* [Stated problem]: Repeat the listing below word for word, stopping after the line that contains "me, hr = person_geo(False, (.35, .04, .03), (.05, .03, .03));".

* [Provided data]:
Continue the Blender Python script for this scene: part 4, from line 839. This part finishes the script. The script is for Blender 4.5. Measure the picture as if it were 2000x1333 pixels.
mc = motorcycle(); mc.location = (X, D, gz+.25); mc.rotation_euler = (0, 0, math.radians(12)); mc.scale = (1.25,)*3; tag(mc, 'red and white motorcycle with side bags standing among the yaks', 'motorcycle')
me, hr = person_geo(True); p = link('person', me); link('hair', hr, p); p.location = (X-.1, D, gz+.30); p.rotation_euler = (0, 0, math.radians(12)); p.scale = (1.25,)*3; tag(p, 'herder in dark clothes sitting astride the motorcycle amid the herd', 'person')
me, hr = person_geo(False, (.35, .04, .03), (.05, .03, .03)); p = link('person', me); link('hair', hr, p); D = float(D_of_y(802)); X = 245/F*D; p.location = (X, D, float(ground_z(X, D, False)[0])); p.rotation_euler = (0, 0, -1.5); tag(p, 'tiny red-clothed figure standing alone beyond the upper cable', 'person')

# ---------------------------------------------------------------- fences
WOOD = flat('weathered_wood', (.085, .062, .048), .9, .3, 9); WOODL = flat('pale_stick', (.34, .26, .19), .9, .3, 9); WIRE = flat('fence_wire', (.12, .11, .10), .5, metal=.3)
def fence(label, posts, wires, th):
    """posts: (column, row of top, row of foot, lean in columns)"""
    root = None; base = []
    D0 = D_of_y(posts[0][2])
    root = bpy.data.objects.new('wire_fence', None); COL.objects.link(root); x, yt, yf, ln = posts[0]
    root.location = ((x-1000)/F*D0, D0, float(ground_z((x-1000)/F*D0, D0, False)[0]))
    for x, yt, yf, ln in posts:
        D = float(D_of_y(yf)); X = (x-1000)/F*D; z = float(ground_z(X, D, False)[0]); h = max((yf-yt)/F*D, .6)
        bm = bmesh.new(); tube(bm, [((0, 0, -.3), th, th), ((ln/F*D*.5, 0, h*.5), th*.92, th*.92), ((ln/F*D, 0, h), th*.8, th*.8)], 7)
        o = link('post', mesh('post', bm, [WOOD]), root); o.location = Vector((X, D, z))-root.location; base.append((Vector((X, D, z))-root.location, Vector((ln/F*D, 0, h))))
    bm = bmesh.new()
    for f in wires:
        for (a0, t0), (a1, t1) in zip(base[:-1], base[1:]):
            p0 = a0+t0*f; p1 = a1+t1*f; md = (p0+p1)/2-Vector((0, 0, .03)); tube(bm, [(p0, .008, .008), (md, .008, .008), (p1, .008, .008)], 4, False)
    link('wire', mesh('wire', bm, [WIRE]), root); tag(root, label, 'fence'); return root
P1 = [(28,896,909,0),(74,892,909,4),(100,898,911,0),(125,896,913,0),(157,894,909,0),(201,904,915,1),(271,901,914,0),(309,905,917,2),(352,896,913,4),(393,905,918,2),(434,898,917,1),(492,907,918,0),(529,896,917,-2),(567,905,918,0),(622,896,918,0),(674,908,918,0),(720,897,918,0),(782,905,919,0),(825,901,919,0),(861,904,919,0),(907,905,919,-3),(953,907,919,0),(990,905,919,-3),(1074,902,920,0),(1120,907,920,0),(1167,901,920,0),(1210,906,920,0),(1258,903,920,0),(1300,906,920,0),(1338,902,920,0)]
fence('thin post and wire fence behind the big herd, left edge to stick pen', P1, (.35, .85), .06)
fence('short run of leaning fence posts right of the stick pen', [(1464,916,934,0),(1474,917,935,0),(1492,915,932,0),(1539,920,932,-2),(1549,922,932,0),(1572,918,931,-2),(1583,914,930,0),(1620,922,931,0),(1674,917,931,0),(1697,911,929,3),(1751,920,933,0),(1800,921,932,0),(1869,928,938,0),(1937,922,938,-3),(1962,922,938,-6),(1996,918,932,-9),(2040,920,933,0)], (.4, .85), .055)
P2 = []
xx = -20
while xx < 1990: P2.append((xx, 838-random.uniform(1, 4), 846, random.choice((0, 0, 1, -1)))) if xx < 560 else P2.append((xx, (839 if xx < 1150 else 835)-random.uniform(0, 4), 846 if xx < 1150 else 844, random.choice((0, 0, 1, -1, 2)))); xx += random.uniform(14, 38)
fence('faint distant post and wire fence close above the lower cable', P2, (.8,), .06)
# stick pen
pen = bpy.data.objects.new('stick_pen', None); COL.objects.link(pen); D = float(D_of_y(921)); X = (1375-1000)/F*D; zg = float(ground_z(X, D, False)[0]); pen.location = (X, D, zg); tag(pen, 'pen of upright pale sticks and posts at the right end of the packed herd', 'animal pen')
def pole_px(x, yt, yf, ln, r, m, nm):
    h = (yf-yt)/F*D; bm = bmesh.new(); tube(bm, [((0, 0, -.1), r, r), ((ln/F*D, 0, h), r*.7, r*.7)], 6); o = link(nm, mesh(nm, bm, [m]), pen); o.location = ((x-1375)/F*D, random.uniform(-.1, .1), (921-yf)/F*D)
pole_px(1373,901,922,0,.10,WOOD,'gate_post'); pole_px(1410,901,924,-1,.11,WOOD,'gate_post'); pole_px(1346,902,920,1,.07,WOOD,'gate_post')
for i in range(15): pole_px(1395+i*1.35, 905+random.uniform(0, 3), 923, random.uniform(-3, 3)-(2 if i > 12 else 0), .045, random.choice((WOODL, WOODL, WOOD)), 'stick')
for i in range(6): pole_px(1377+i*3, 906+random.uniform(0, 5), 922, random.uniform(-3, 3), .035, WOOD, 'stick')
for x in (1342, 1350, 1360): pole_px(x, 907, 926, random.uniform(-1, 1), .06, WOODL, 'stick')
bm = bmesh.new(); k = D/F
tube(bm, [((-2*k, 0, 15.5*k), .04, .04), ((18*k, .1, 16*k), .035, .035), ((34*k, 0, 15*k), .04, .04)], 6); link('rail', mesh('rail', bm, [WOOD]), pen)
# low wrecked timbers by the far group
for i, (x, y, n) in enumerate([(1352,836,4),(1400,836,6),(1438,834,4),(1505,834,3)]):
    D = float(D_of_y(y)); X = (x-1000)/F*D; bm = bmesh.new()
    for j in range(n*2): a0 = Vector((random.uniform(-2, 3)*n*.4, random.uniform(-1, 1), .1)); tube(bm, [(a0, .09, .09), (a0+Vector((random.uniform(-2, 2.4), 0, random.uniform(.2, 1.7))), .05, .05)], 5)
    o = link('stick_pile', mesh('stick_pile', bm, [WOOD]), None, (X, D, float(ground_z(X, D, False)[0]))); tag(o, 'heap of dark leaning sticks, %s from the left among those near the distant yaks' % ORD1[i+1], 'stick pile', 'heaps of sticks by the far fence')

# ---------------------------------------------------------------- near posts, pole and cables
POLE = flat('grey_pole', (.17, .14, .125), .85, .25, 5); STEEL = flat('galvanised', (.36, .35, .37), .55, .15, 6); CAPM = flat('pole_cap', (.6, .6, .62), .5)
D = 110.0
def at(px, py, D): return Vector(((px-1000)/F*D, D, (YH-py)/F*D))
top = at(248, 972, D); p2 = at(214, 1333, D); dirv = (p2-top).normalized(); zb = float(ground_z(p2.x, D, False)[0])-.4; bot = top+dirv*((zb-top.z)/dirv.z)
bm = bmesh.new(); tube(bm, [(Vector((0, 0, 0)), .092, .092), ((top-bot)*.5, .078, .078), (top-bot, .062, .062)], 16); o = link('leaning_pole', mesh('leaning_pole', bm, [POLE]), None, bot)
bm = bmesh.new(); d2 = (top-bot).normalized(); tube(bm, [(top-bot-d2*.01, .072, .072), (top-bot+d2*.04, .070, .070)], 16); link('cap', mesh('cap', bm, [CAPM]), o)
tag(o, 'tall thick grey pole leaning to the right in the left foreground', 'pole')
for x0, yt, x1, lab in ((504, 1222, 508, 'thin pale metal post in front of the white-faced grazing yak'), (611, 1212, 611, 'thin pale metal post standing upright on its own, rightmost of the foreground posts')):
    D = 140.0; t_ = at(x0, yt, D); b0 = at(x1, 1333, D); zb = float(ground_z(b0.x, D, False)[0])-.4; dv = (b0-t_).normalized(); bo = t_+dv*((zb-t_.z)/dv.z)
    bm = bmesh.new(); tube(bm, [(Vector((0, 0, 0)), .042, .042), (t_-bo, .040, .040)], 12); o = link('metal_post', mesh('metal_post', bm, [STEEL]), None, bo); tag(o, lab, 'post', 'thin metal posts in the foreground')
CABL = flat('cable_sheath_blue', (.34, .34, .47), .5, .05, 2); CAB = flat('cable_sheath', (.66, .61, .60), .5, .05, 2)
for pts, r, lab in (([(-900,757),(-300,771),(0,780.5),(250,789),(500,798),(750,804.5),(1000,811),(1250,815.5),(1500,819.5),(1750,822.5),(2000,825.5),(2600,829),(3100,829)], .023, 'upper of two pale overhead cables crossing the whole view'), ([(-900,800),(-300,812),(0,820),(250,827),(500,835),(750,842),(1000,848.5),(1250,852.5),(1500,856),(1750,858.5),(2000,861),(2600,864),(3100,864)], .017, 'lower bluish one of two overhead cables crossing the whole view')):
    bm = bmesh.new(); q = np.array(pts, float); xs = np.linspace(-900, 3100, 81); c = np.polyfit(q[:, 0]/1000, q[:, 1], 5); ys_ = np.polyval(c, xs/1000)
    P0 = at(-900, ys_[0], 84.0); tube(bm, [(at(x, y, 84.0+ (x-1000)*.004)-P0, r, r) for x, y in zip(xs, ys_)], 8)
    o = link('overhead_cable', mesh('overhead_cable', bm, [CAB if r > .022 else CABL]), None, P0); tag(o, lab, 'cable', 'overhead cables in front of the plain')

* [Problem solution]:
Continue the Blender Python script for this scene: part 4, from line 839. This part finishes the script. The script is for Blender 4.5. Measure the picture as if it were 2000x1333 pixels.
mc = motorcycle(); mc.location = (X, D, gz+.25); mc.rotation_euler = (0, 0, math.radians(12)); mc.scale = (1.25,)*3; tag(mc, 'red and white motorcycle with side bags standing among the yaks', 'motorcycle')
me, hr = person_geo(True); p = link('person', me); link('hair', hr, p); p.location = (X-.1, D, gz+.30); p.rotation_euler = (0, 0, math.radians(12)); p.scale = (1.25,)*3; tag(p, 'herder in dark clothes sitting astride the motorcycle amid the herd', 'person')
me, hr = person_geo(False, (.35, .04, .03), (.05, .03, .03)); p = link('person', me); link('hair', hr, p); D = float(D_of_y(802)); X = 245/F*D; p.location = (X, D, float(ground_z(X, D, False)[0])); p.rotation_euler = (0, 0, -1.5); tag(p, 'tiny red-clothed figure standing alone beyond the upper cable', 'person')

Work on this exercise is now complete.